## To be done
Please repeat the records exactly from their first line, finishing at the line containing "scene.camera = cam" and including it.

## Material for the task
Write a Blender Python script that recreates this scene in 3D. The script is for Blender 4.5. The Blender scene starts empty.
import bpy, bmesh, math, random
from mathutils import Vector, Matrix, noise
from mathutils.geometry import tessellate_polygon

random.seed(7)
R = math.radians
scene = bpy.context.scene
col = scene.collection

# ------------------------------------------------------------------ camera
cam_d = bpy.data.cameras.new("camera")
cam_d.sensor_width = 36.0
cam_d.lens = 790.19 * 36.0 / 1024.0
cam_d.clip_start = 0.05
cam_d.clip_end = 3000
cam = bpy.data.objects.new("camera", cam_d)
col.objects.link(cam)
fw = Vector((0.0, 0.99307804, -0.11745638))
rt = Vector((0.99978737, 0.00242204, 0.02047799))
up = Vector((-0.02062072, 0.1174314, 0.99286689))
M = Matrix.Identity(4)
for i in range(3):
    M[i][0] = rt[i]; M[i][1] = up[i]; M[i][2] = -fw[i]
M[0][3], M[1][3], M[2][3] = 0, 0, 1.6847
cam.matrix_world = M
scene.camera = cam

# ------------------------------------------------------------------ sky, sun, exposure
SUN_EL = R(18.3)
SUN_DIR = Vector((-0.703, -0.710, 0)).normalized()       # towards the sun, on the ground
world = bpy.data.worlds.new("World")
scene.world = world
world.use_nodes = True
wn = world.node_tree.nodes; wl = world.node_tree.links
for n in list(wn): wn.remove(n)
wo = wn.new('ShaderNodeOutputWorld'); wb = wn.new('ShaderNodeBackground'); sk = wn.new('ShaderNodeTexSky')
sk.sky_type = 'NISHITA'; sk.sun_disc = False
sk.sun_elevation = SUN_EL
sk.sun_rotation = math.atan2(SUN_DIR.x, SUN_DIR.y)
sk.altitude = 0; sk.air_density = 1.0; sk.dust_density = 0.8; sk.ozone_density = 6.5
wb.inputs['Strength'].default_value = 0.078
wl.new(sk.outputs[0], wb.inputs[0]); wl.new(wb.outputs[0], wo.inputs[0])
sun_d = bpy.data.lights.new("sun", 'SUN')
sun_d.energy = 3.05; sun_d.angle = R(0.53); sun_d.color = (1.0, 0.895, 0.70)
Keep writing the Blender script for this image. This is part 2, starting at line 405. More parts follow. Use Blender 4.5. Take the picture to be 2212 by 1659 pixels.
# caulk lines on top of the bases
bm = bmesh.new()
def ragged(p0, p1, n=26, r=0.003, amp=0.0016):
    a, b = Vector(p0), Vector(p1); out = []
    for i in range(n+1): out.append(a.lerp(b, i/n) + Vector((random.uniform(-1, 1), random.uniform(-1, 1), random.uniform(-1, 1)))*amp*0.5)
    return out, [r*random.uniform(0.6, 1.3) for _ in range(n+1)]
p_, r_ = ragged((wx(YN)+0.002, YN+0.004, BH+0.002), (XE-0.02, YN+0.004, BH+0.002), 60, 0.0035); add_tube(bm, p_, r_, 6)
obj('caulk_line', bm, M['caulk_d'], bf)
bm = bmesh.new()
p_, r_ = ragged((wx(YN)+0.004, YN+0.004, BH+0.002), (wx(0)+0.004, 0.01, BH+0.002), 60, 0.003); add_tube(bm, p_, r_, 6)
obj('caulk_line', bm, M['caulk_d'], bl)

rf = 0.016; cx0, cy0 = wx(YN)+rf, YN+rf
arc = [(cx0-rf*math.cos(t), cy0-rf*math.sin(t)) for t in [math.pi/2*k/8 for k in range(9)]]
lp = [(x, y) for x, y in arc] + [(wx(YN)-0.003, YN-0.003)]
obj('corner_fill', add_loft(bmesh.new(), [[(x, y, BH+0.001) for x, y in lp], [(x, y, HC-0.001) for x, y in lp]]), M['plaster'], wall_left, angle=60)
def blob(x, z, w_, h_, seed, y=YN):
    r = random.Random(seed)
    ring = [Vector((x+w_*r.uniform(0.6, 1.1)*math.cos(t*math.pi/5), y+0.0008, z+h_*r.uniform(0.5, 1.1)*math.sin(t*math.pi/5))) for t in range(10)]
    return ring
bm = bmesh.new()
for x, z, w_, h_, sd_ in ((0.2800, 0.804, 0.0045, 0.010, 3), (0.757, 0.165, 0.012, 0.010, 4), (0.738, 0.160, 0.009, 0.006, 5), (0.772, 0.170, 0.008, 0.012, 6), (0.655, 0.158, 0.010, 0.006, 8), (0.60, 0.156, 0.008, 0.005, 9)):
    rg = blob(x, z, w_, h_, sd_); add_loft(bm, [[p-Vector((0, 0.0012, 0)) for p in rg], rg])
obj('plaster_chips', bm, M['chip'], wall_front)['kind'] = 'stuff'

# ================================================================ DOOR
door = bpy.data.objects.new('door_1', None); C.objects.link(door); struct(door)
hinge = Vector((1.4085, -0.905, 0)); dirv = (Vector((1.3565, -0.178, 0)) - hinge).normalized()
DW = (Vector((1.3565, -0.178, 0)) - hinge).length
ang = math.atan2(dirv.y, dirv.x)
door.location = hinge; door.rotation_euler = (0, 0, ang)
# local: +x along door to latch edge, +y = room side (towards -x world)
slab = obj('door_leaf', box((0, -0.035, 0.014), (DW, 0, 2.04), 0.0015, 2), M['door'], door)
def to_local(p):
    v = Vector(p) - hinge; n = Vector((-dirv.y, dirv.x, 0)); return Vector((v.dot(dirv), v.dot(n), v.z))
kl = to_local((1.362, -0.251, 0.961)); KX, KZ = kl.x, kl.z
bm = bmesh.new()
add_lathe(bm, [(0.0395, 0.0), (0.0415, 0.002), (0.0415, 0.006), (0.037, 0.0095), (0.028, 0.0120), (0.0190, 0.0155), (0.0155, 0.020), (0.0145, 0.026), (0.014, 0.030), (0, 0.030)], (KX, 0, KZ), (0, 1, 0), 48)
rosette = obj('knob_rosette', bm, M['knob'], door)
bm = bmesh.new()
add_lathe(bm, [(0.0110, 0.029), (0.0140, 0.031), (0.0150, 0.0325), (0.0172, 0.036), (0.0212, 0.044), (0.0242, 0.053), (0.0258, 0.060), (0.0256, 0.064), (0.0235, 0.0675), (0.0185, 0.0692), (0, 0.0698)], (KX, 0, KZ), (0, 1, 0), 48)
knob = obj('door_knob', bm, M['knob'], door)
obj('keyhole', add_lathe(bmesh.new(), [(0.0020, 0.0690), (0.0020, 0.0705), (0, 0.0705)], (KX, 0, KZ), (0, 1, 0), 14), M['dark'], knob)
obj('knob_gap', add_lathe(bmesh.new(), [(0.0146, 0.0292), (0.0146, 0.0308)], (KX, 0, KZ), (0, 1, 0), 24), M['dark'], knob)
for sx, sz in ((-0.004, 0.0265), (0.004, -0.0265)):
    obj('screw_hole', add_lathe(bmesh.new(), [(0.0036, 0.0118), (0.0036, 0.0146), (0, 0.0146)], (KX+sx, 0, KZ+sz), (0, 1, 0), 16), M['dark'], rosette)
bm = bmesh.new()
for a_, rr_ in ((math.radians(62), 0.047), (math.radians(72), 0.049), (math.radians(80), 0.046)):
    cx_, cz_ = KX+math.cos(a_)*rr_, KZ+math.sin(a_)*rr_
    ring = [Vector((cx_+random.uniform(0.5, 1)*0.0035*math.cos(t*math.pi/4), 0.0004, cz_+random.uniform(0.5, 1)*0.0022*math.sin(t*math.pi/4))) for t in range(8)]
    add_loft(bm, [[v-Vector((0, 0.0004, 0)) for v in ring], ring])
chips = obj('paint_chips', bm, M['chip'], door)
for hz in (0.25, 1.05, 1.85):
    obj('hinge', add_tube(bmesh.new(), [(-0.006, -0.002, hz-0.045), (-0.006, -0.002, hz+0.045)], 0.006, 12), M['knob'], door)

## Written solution
Write a Blender Python script that recreates this scene in 3D. The script is for Blender 4.5. The Blender scene starts empty.
import bpy, bmesh, math, random
from mathutils import Vector, Matrix, noise
from mathutils.geometry import tessellate_polygon

random.seed(7)
R = math.radians
scene = bpy.context.scene
col = scene.collection

# ------------------------------------------------------------------ camera
cam_d = bpy.data.cameras.new("camera")
cam_d.sensor_width = 36.0
cam_d.lens = 790.19 * 36.0 / 1024.0
cam_d.clip_start = 0.05
cam_d.clip_end = 3000
cam = bpy.data.objects.new("camera", cam_d)
col.objects.link(cam)
fw = Vector((0.0, 0.99307804, -0.11745638))
rt = Vector((0.99978737, 0.00242204, 0.02047799))
up = Vector((-0.02062072, 0.1174314, 0.99286689))
M = Matrix.Identity(4)
for i in range(3):
    M[i][0] = rt[i]; M[i][1] = up[i]; M[i][2] = -fw[i]
M[0][3], M[1][3], M[2][3] = 0, 0, 1.6847
cam.matrix_world = M
scene.camera = cam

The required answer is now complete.